今日も徒然、中洲日記

ほどほどに映画が好き。ほどほどに食べることが好き。日々気づいた事を綴ります。

ユダヤ人を救った動物園 アントニーナが愛した命


主演のジェシカ・チャステインは、どちらかというシビアな世界で戦うシャープな女性のイメージがあったけど、こういう普通の奥様の役も似合うのね。


まだ戦争前のワルシャワで幸せに動物たちと暮らす主人公。明るく動物たちと接する彼女の姿は、本当に動物を愛してるのだなぁと伝わってくる。


しかし、そんな幸せな日々も長くは続かない。ドイツ軍の爆撃で人々に愛された動物のほとんどが死んでしまう。


主人公は父親を早くに亡くした。それは彼女を人間不信にするに十分な出来事だった。だからこそ、動物に愛を傾けていったに違いない。


ドイツ軍がワルシャワを制圧し、ポーランド自体がドイツ軍に屈した中で、次の標的はユダヤ人となっていく。


夫は子どもの頃から身近に多種多様な人々がいた。ユダヤ人だからとか他国からの移民だからと考えて付き合ってきたわけではない。ただ、苦境にある友を救いたい。その一心で、ゲットーに入り込む手段を得て、人目に付かぬよう少しずつユダヤ人たちを連れ出し、動物園に匿いながら、逃がしていく。


よく知る親しい友人を匿うのとは違う。
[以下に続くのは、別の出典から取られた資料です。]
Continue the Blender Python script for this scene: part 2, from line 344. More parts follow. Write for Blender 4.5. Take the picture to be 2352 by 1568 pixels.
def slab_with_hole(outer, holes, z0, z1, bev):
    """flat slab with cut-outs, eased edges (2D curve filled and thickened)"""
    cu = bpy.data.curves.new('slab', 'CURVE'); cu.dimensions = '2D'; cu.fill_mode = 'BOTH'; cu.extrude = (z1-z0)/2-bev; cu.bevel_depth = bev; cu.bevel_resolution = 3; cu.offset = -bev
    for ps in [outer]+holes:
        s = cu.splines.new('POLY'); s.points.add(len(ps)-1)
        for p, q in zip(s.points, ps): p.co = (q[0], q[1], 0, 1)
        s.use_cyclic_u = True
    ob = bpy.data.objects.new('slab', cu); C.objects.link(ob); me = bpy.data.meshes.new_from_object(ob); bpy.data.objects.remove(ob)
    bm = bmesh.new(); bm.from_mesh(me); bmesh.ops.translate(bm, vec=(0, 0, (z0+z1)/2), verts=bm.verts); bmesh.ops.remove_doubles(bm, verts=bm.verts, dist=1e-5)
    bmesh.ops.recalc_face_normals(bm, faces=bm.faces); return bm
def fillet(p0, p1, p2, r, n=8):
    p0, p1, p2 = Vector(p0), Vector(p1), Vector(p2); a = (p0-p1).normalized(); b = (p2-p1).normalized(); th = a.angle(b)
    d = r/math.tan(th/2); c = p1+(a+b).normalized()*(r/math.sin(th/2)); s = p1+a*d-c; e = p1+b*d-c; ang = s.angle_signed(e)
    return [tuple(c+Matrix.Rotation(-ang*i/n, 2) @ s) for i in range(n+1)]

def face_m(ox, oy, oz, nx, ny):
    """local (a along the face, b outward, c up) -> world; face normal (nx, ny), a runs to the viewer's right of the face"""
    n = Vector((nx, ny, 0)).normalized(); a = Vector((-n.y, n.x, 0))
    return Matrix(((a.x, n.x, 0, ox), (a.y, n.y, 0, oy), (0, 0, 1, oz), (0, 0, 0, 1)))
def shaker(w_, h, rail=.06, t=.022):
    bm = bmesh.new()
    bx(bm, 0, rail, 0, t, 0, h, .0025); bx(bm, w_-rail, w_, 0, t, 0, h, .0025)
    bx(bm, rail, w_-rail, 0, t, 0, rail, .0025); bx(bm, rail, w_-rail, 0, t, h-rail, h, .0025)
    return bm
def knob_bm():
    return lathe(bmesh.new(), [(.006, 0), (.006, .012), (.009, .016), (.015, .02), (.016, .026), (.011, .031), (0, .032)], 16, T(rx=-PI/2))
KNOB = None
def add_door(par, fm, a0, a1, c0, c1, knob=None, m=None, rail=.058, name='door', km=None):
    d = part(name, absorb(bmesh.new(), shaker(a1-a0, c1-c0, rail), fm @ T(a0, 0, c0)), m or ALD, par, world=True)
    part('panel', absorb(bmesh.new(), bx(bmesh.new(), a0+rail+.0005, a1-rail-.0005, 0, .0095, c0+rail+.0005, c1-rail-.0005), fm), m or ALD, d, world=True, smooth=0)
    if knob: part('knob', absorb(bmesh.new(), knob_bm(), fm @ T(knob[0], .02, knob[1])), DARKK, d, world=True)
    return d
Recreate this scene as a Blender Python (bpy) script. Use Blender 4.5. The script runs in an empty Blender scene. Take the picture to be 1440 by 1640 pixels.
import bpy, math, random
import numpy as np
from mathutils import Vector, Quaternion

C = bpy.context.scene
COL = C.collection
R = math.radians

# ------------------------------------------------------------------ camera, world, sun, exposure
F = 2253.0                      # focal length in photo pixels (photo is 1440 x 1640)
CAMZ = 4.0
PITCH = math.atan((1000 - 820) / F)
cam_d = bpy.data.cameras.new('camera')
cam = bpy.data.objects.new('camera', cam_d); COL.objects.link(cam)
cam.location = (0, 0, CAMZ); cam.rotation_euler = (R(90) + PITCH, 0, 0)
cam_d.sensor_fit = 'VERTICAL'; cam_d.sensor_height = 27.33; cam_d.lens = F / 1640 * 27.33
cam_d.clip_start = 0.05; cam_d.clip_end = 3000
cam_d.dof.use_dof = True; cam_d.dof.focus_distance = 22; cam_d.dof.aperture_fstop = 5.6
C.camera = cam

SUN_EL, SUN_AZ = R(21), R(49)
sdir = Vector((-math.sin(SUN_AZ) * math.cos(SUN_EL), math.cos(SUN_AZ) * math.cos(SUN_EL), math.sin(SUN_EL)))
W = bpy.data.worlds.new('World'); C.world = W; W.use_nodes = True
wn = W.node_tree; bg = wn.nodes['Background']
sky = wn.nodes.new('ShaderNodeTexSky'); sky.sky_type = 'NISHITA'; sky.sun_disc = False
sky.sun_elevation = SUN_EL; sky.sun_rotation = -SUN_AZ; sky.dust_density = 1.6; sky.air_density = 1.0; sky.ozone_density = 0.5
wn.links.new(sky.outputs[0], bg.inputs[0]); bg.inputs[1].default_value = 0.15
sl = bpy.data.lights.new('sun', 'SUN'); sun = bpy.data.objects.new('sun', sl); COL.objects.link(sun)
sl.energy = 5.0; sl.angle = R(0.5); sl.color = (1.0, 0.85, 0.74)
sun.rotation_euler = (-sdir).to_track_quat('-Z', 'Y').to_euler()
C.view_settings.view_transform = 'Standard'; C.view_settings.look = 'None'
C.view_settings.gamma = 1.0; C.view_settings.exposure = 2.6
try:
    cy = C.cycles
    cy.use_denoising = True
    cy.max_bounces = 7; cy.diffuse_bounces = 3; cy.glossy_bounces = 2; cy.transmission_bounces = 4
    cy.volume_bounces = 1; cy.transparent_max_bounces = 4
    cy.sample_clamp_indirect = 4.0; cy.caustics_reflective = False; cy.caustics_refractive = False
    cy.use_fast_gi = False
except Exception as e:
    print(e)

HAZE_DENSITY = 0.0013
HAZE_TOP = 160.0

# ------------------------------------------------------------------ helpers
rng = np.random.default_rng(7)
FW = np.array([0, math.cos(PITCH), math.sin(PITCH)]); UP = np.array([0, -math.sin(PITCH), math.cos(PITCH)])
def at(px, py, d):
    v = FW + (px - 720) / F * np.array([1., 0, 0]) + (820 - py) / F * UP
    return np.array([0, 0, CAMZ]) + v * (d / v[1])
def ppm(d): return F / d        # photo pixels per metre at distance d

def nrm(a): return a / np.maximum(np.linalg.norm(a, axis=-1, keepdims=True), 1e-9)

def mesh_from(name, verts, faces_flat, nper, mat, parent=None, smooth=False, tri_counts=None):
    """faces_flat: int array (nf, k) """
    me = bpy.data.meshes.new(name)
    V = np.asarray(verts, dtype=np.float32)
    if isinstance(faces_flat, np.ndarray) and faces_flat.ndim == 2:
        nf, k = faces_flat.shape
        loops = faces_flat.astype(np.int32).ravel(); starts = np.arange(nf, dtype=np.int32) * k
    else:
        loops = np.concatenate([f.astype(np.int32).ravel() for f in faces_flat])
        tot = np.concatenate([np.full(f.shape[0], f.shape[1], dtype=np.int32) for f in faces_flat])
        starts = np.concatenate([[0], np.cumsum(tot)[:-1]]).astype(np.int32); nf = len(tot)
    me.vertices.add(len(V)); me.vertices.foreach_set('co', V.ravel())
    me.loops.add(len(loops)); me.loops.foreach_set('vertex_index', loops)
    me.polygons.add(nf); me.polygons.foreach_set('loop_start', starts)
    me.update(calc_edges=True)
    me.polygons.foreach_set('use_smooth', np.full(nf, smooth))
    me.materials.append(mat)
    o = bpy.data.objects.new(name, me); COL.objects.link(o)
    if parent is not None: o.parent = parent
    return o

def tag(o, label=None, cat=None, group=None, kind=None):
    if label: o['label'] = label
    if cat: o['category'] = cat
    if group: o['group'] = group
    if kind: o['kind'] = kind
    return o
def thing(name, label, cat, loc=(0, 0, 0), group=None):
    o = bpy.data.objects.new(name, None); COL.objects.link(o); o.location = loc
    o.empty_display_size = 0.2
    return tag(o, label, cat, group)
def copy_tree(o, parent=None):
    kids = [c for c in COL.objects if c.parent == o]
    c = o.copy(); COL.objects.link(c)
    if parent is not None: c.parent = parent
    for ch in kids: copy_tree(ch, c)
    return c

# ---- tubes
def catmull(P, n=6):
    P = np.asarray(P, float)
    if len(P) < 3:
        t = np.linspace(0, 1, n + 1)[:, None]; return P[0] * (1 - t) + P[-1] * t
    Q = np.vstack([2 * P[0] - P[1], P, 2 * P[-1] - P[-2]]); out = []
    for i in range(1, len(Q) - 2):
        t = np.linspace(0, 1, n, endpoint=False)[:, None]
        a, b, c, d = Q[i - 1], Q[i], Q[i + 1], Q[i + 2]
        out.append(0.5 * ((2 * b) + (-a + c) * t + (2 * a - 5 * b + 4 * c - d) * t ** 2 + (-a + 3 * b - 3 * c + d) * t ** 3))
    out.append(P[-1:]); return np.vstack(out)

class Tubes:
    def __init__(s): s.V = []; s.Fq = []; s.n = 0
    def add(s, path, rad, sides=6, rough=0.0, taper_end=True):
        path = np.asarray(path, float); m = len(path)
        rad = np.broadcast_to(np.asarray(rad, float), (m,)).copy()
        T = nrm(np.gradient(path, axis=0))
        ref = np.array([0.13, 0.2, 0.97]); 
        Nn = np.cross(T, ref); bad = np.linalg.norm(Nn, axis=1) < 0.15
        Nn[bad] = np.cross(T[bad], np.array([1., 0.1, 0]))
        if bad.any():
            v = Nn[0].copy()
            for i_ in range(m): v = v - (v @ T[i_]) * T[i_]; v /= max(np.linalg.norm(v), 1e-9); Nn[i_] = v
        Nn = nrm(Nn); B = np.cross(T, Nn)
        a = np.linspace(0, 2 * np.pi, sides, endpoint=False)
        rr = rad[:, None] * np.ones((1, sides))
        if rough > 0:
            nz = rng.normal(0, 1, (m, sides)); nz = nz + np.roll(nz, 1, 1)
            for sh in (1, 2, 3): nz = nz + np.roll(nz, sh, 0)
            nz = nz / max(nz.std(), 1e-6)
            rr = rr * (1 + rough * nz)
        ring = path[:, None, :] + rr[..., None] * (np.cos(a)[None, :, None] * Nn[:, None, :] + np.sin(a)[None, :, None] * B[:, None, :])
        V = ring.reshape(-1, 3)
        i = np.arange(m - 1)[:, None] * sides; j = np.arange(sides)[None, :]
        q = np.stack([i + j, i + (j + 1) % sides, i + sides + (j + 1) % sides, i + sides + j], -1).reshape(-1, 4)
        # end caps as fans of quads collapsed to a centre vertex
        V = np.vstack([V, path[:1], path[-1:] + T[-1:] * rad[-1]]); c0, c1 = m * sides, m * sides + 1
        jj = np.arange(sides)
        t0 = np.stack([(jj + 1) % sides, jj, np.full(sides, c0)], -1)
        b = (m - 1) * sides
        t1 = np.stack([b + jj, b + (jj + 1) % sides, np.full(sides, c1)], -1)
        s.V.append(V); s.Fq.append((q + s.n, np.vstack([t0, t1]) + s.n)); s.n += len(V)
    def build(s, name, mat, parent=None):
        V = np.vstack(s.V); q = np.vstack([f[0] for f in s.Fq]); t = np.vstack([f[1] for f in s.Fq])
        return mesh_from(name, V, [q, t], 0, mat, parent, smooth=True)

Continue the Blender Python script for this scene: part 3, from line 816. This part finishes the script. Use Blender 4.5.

先行きに不安を感じる主人公だが、夫の信念に寄り添い、家を空けることの多い夫に代わり体を張って、ユダヤ人を守り通す。


彼ら夫婦の交渉の末、動物園はなんとか形を残し、養豚場として動いていくのだが、ドイツ軍の目が張り付き、しかも、彼女に気のあるドイツ軍の動物学者が頻繁に訪ねて来るようになる。彼女はユダヤ人たちを守るために彼と親しくする。だが、それを見た夫との間で諍いに。彼女が必死で隠れ家を守ったことを夫はどれほど理解していたのか。


嫌悪感さえ抱くドイツ軍の動物学者に手を握られたりすることがどれほど屈辱的だったか。これも多くの命を守るためだ。それを夫は外の世界の厳しさを知らないと妻をなじる。男って勝手だねぇ。。。


しかし、これ、実話らしいので、こうした辺りの証言もご夫婦はちゃんとしたんだろうな。立派な人たちだ。だからこその行動だったんだろう。


迫り来る恐怖の中で、しっかりと胸を張り、多くの人を守り切った主人公の勇気と強さに圧倒される。


ラストはとても幸せな結びでホッとした。厳しい時代に互いに助け合った人々が肩を寄せ合い、新しい暮らしを始める。それはとても素晴らしい光景だった。


大戦を描くものとしてはずいぶんと淡々と進んでいくが、それこそが実話の持つ重みというやつなのだろうなぁ。